▸ Objective:
Repeat exactly the lines from the line with "Recreate this scene" to the line with "COL = scene.collection", including both, and leave out any pictures.

▸ Provided records:
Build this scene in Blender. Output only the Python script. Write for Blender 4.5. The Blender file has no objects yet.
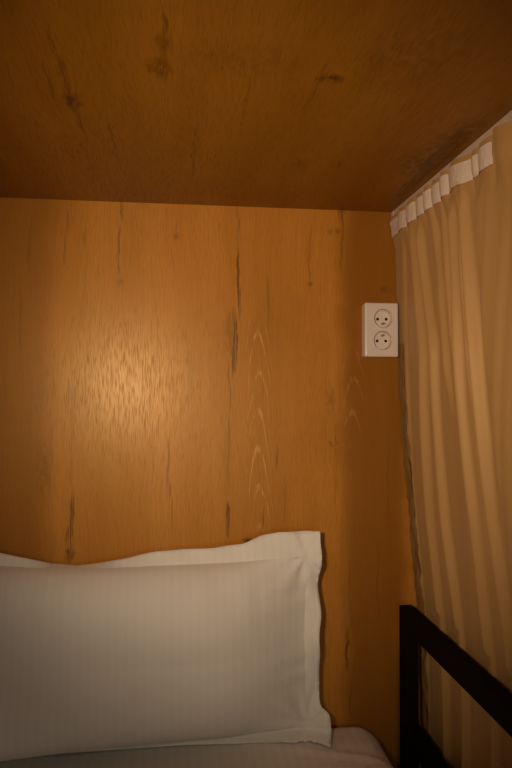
import bpy, bmesh, math, random
import numpy as np
from mathutils import Vector, noise as mnoise

random.seed(7)
S = bpy.context.scene
COL = S.collection
R = math.radians

# ------------------------------------------------------------------ camera facts
F = 640.0                       # focal length in pixels (512 x 768 frame)
ZC = 1.165                      # camera height above the floor
YAW, PITCH = R(7.21), R(1.164)
D = 1.30                        # distance camera - back wall
ZCEIL = ZC + 0.391              # underside of the upper bunk
ZMAT = ZC - 0.668               # top of the mattress


def ray(u, v):
    """direction of the sight line through a photo pixel"""
    x, y, z = (u - 256) / F, 1.0, (384 - v) / F
    y, z = y * math.cos(PITCH) - z * math.sin(PITCH), y * math.sin(PITCH) + z * math.cos(PITCH)
    x, y = x * math.cos(YAW) + y * math.sin(YAW), -x * math.sin(YAW) + y * math.cos(YAW)
    return x, y, z


def on_y(u, v, y):
    d = ray(u, v)
    t = y / d[1]
    return d[0] * t, d[2] * t + ZC


def on_x(u, v, x):
    d = ray(u, v)
    t = x / d[0]
    return d[1] * t, d[2] * t + ZC


# ------------------------------------------------------------------ mesh helpers
def mesh_obj(name, bm, mat, parent=None, smooth=False):
    me = bpy.data.meshes.new(name)
    bm.normal_update()
    bm.to_mesh(me)
    bm.free()
    if mat:
        me.materials.append(mat)
    if smooth:
        me.polygons.foreach_set('use_smooth', [True] * len(me.polygons))
    o = bpy.data.objects.new(name, me)
    COL.objects.link(o)
    if parent:
        o.parent = parent
        o.matrix_parent_inverse = parent.matrix_world.inverted()
    return o


def tag(o, label=None, cat=None, group=None, kind=None):
    if label: o['label'] = label
    if cat: o['category'] = cat
    if group: o['group'] = group
    if kind: o['kind'] = kind
    return o


def empty(name, loc):
    o = bpy.data.objects.new(name, None)
    o.empty_display_size = 0.05
    o.location = loc
    COL.objects.link(o)
    bpy.context.view_layer.update()
    return o


def box(bm, x0, x1, y0, y1, z0, z1, bev=0.0, seg=2):
    r = bmesh.ops.create_cube(bm, size=1.0)
    for v in r['verts']:
        v.co = Vector(((x0 + x1) / 2 + v.co.x * (x1 - x0), (y0 + y1) / 2 + v.co.y * (y1 - y0), (z0 + z1) / 2 + v.co.z * (z1 - z0)))
    if bev:
        es = {e for v in r['verts'] for e in v.link_edges}
        bmesh.ops.bevel(bm, geom=list(es), offset=bev, segments=seg, affect='EDGES', profile=0.5)


def grid_bm(P, flip=False, uv=None):
    """P[i][j] -> grid of quads"""
    ni, nj = len(P), len(P[0])
    bm = bmesh.new()
    vs = [[bm.verts.new(P[i][j]) for j in range(nj)] for i in range(ni)]
    lay = bm.loops.layers.uv.new('UVMap') if uv is not None else None
    for i in range(ni - 1):
        for j in range(nj - 1):
            idx = [(i, j), (i + 1, j), (i + 1, j + 1), (i, j + 1)]
            if flip: idx.reverse()
            f = bm.faces.new([vs[a][b] for a, b in idx])
            if lay:
                for l, (a, b) in zip(f.loops, idx):
                    l[lay].uv = uv[a][b]
    return bm


# ------------------------------------------------------------------ material helpers
class NT:
    def __init__(self, name):
        self.m = bpy.data.materials.new(name)
        self.m.use_nodes = True
        self.t = self.m.node_tree
        self.bsdf = self.t.nodes['Principled BSDF']

    def n(self, typ, **kw):
        nd = self.t.nodes.new(typ)
        for k, v in kw.items(): setattr(nd, k, v)
        return nd

    def link(self, a, b): self.t.links.new(a, b)

    def put(self, sock, v):
        if isinstance(v, (int, float)): sock.default_value = v
        elif isinstance(v, (tuple, list)): sock.default_value = v
        else: self.link(v, sock)

    def math(self, op, a, b=0.0, c=None, clamp=False):
        nd = self.n('ShaderNodeMath', operation=op, use_clamp=clamp)
        self.put(nd.inputs[0], a); self.put(nd.inputs[1], b)
        if c is not None: self.put(nd.inputs[2], c)
        return nd.outputs[0]

    def mix(self, fac, a, b, mode='MIX'):
        nd = self.n('ShaderNodeMix', data_type='RGBA', blend_type=mode)
        self.put(nd.inputs[0], fac); self.put(nd.inputs[6], a); self.put(nd.inputs[7], b)
        return nd.outputs[2]

    def ramp(self, fac, stops):
        nd = self.n('ShaderNodeValToRGB')
        self.put(nd.inputs[0], fac)
        els = nd.color_ramp.elements
        while len(els) < len(stops): els.new(0.5)
        for e, (p, c) in zip(els, stops):
            e.position = p
            e.color = c if len(c) == 4 else (*c, 1)
        return nd.outputs[0]

    def noise(self, vec, scale, detail=3.0, rough=0.5, dist=0.0):
        nd = self.n('ShaderNodeTexNoise')
        self.put(nd.inputs['Vector'], vec)
        nd.inputs['Scale'].default_value = scale
        nd.inputs['Detail'].default_value = detail
        nd.inputs['Roughness'].default_value = rough
        nd.inputs['Distortion'].default_value = dist
        return nd.outputs[0]

    def mapr(self, v, a, b, c=0.0, d=1.0, smooth=True):
        nd = self.n('ShaderNodeMapRange', interpolation_type='SMOOTHSTEP' if smooth else 'LINEAR')
        self.put(nd.inputs[0], v)
        for k, q in zip((1, 2, 3, 4), (a, b, c, d)): nd.inputs[k].default_value = q
        return nd.outputs[0]

    def vec(self, x, y, z):
        nd = self.n('ShaderNodeCombineXYZ')
        self.put(nd.inputs[0], x); self.put(nd.inputs[1], y); self.put(nd.inputs[2], z)
        return nd.outputs[0]

    def bump(self, h, strength, dist):
        nd = self.n('ShaderNodeBump')
        nd.inputs['Strength'].default_value = strength
        nd.inputs['Distance'].default_value = dist
        self.link(h, nd.inputs['Height'])
        return nd.outputs[0]

    def set(self, **kw):
        for k, v in kw.items():
            self.put(self.bsdf.inputs[k.replace('_', ' ')], v)


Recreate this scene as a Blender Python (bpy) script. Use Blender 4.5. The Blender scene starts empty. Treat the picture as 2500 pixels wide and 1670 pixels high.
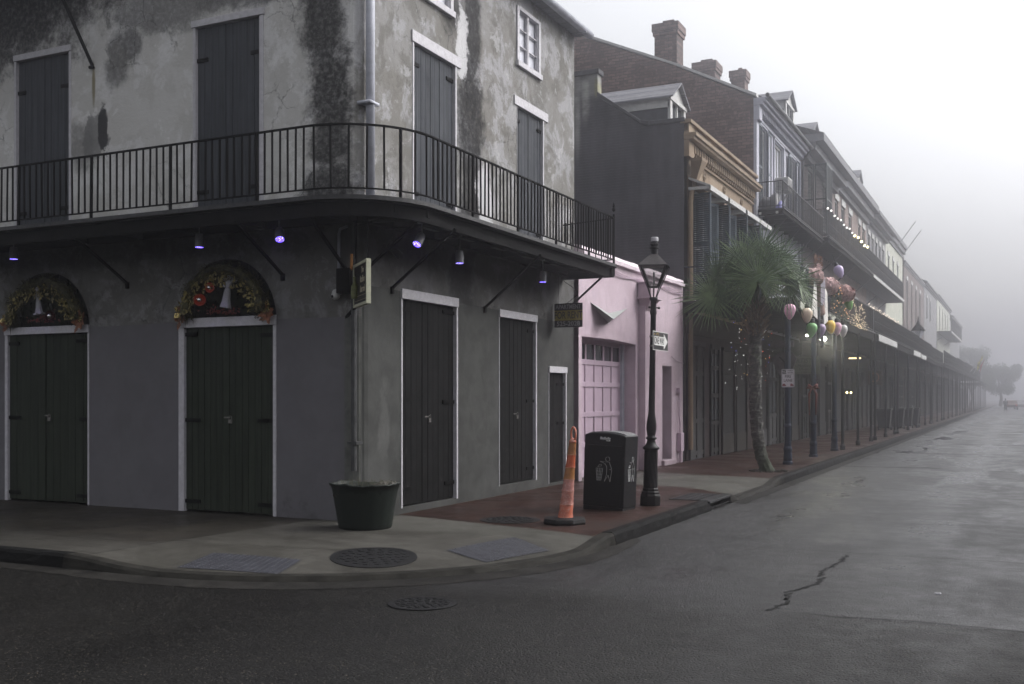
import bpy, bmesh, math, random
from math import radians, sin, cos, pi, atan2, sqrt, hypot
from mathutils import Vector, Matrix
from mathutils.geometry import tessellate_polygon
random.seed(11)
scene = bpy.context.scene
COL = scene.collection

# ------------------------------------------------------------ camera
cd = bpy.data.cameras.new('camera'); cam = bpy.data.objects.new('camera', cd); COL.objects.link(cam)
cam.location = (0, 0, 1.7); cam.rotation_euler = (radians(90), 0, radians(25.8))
cd.sensor_width = 36; cd.lens = 36.86; cd.shift_y = 0.0542
cd.clip_start = 0.1; cd.clip_end = 3000
scene.camera = cam

# ------------------------------------------------------------ sky, sun, exposure
SUN_EL, SUN_AZ = radians(42), radians(52)      # azimuth from +Y towards +X
world = bpy.data.worlds.new("World"); scene.world = world; world.use_nodes = True
wt = world.node_tree; wt.nodes.clear()
sky = wt.nodes.new('ShaderNodeTexSky'); sky.sky_type = 'NISHITA'; sky.sun_disc = False
sky.sun_elevation = SUN_EL; sky.sun_rotation = SUN_AZ
sky.air_density = 1.0; sky.dust_density = 6.0; sky.ozone_density = 1.0
hs = wt.nodes.new('ShaderNodeHueSaturation'); hs.inputs['Saturation'].default_value = 0.13
bg = wt.nodes.new('ShaderNodeBackground'); bg.inputs['Strength'].default_value = 0.15
wo = wt.nodes.new('ShaderNodeOutputWorld')
# an overcast sky is dimmest at the horizon and brightest overhead
tc = wt.nodes.new('ShaderNodeTexCoord'); sx = wt.nodes.new('ShaderNodeSeparateXYZ'); cr = wt.nodes.new('ShaderNodeValToRGB')
wt.links.new(tc.outputs['Generated'], sx.inputs[0]); wt.links.new(sx.outputs[2], cr.inputs[0])
el = cr.color_ramp.elements; el[0].position = 0; el[0].color = (.43,.43,.455,1); el[1].position = 1; el[1].color = (1.15,1.15,1.17,1)
for p_, v_ in ((.09,.66),(.2,.82),(.36,1.03)): e_ = el.new(p_); e_.color = (v_, v_, v_*1.01, 1)
mx = wt.nodes.new('ShaderNodeMix'); mx.data_type = 'RGBA'; mx.blend_type = 'MULTIPLY'; mx.inputs[0].default_value = 1
wt.links.new(sky.outputs[0], hs.inputs['Color']); wt.links.new(hs.outputs[0], mx.inputs[6]); wt.links.new(cr.outputs[0], mx.inputs[7])
wt.links.new(mx.outputs[2], bg.inputs[0]); wt.links.new(bg.outputs[0], wo.inputs[0])
sd = bpy.data.lights.new('sun', 'SUN'); sd.energy = 0.5; sd.angle = radians(50); sd.color = (1, .97, .93)
sun = bpy.data.objects.new('sun', sd); COL.objects.link(sun)
sdir = Vector((sin(SUN_AZ)*cos(SUN_EL), cos(SUN_AZ)*cos(SUN_EL), sin(SUN_EL)))
sun.rotation_euler = sdir.to_track_quat('Z', 'Y').to_euler()
vs = scene.view_settings; scene.display_settings.display_device = 'sRGB'
vs.view_transform = 'Standard'; vs.look = 'None'; vs.exposure = 0.85; vs.gamma = 1
cy = scene.cycles
cy.use_denoising = True
cy.max_bounces = 7; cy.diffuse_bounces = 3; cy.glossy_bounces = 3; cy.transmission_bounces = 4; cy.volume_bounces = 2; cy.transparent_max_bounces = 8
cy.sample_clamp_indirect = 4; cy.use_adaptive_sampling = False
cy.caustics_reflective = False; cy.caustics_refractive = False

# ------------------------------------------------------------ node helper
class S:
    "a value socket with arithmetic"
    def __init__(s, g, sock): s.g, s.k = g, sock
    def _b(s, o, op, r=False):
        return s.g.m(op, o, s) if r else s.g.m(op, s, o)
    def __add__(s, o): return s._b(o, 'ADD')
    def __radd__(s, o): return s._b(o, 'ADD')
    def __sub__(s, o): return s._b(o, 'SUBTRACT')
    def __rsub__(s, o): return s._b(o, 'SUBTRACT', True)
    def __mul__(s, o): return s._b(o, 'MULTIPLY')
    def __rmul__(s, o): return s._b(o, 'MULTIPLY')
    def __truediv__(s, o): return s._b(o, 'DIVIDE')
class G:
    def __init__(s, name):
        s.mat = bpy.data.materials.new(name); s.mat.use_nodes = True
        s.nt = s.mat.node_tree; s.nt.nodes.clear()
        s.out = s.nt.nodes.new('ShaderNodeOutputMaterial'); s.b = s.nt.nodes.new('ShaderNodeBsdfPrincipled')
        s.nt.links.new(s.b.outputs[0], s.out.inputs[0]); s._p = None
    def set(s, sock, v):
        if isinstance(v, S): s.nt.links.new(v.k, sock)
        elif isinstance(v, (tuple, list)) and sock.type == 'RGBA': sock.default_value = tuple(v)[:3] + (1,)
        else: sock.default_value = v
    def m(s, op, a, b=None, c=None):
        n = s.nt.nodes.new('ShaderNodeMath'); n.operation = op
        for i, v in enumerate((a, b, c)):
            if v is not None: s.set(n.inputs[i], v)
        return S(s, n.outputs[0])
    def pos(s):
        if s._p is None:
            n = s.nt.nodes.new('ShaderNodeNewGeometry'); x = s.nt.nodes.new('ShaderNodeSeparateXYZ')
            s.nt.links.new(n.outputs['Position'], x.inputs[0]); s.P = S(s, n.outputs['Position'])
            s._p = [S(s, x.outputs[i]) for i in range(3)]
        return s._p
    def vec(s, x, y, z):
        n = s.nt.nodes.new('ShaderNodeCombineXYZ')
        for i, v in enumerate((x, y, z)): s.set(n.inputs[i], v)
        return S(s, n.outputs[0])
    def noise(s, scale, detail=4, rough=.55, v=None, dist=0, color=False):
        n = s.nt.nodes.new('ShaderNodeTexNoise'); n.inputs['Scale'].default_value = scale
        n.inputs['Detail'].default_value = detail; n.inputs['Roughness'].default_value = rough; n.inputs['Distortion'].default_value = dist
        if v is None: s.pos(); v = s.P
        s.nt.links.new(v.k, n.inputs['Vector']); return S(s, n.outputs[1 if color else 0])
    def vor(s, scale, v=None, feat='F1', rnd=1, out='Distance'):
        n = s.nt.nodes.new('ShaderNodeTexVoronoi'); n.feature = feat; n.inputs['Scale'].default_value = scale
        n.inputs['Randomness'].default_value = rnd
        if v is None: s.pos(); v = s.P
        s.nt.links.new(v.k, n.inputs['Vector']); return S(s, n.outputs[out])
    def ss(s, x, a, b, lo=0., hi=1.):
        n = s.nt.nodes.new('ShaderNodeMapRange'); n.interpolation_type = 'SMOOTHSTEP'
        if a > b: a, b, lo, hi = b, a, hi, lo
        s.set(n.inputs[0], x)
        for i, v in enumerate((a, b, lo, hi)): n.inputs[i+1].default_value = v
        return S(s, n.outputs[0])
    def mix(s, a, b, f, mode='MIX'):
        n = s.nt.nodes.new('ShaderNodeMix'); n.data_type = 'RGBA'; n.blend_type = mode; n.clamp_factor = True
        s.set(n.inputs[0], f); s.set(n.inputs[6], a); s.set(n.inputs[7], b); return S(s, n.outputs[2])
    def blob(s, u, z, u0, z0, ru, rz, d=None, amt=.6, soft=.45):
        a = (u - u0) / ru; b = (z - z0) / rz
        r = s.m('SQRT', a*a + b*b)
        if d is not None: r = r + (d - .5) * (2*amt)
        return s.ss(r, 1 + soft, 1 - soft)
    def bump(s, h, strength=.3, dist=.01, prev=None):
        n = s.nt.nodes.new('ShaderNodeBump'); n.inputs['Strength'].default_value = strength; n.inputs['Distance'].default_value = dist
        s.set(n.inputs['Height'], h)
        if prev is not None: s.nt.links.new(prev.k, n.inputs['Normal'])
        o = S(s, n.outputs[0]); s.nt.links.new(o.k, s.b.inputs['Normal']); return o
    def done(s, color, rough=.8, metal=0, spec=.5, emit=None, es=1):
        s.set(s.b.inputs['Base Color'], color); s.set(s.b.inputs['Roughness'], rough)
        s.set(s.b.inputs['Metallic'], metal); s.b.inputs['Specular IOR Level'].default_value = spec
        if emit is not None:
            s.set(s.b.inputs['Emission Color'], emit); s.b.inputs['Emission Strength'].default_value = es
        return s.mat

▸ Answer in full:
Recreate this scene as a Blender Python (bpy) script. Use Blender 4.5. The Blender scene starts empty. Treat the picture as 2500 pixels wide and 1670 pixels high.
import bpy, bmesh, math, random
from math import radians, sin, cos, pi, atan2, sqrt, hypot
from mathutils import Vector, Matrix
from mathutils.geometry import tessellate_polygon
random.seed(11)
scene = bpy.context.scene
COL = scene.collection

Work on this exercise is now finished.